The Anthropocene Reviewed

May 23, 2022

⭐⭐⭐⭐⭐

In this open-hearted compilation of essays Green makes room for irony, beauty, joy, belonging, anger, sorrow, grief, and the whole spectrum of human emotions in spite of apparent doom and gloom. I almost passed off picking up The Anthropocene Reviewed. But the positive reviews convinced me to do otherwise. And I ended up absolutely loving this witty and poignant collection of essays which is really a memoir.

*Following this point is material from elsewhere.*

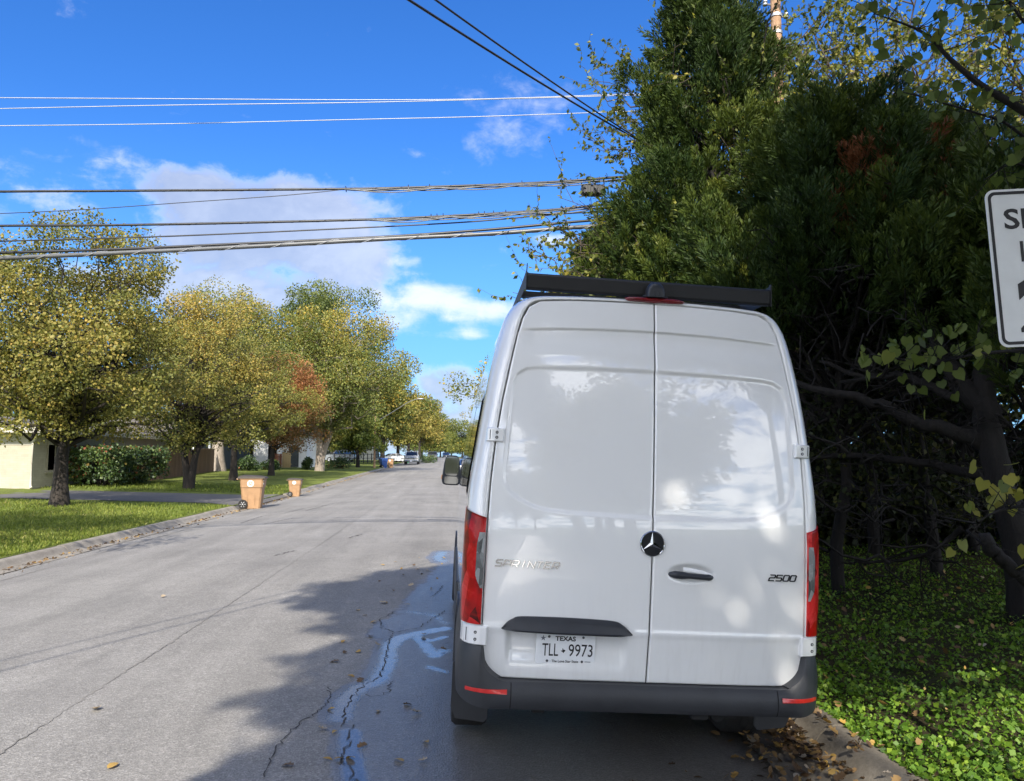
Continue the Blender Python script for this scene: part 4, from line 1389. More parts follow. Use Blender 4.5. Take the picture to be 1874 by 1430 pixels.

This book has been out for one year now, but personally I picked it up at the right time. In the weeks before I picked up this book I was on a downward spiral from reading too many climate change pieces and the IPCC report. The incessant atmospheric rivers in the Pacific Northwest only made it worse. Green talks about conventionally icky issues such as depression and ecological extinction with down to Earth playfulness- which did wonders to reduce my anxieties. I highly recommend getting the audiobook.

Lastly, I became a huge fan of the concept of ending chapters with 5 star ratings. The idea is that our reviews of books, movies, dinners, etc are not true reviews of those things but instead these reviews are miniature memoirs of our own private experiences of those things. And it is precisely what I’m doing here. We’re all leaving bread crumbs of our own memoirs on the internet. I find that idea mesmerizing. As I rate this book, I’m reminded that I can’t really review or rate this book, what I’m sharing is my subjective experience of it. With any essay collection, you are bound to adore some essays and for other essays, you wish you had skipped them. And this is one of the more successful essay collections I have come across.

I give the The Anthropocene Reviewed five stars.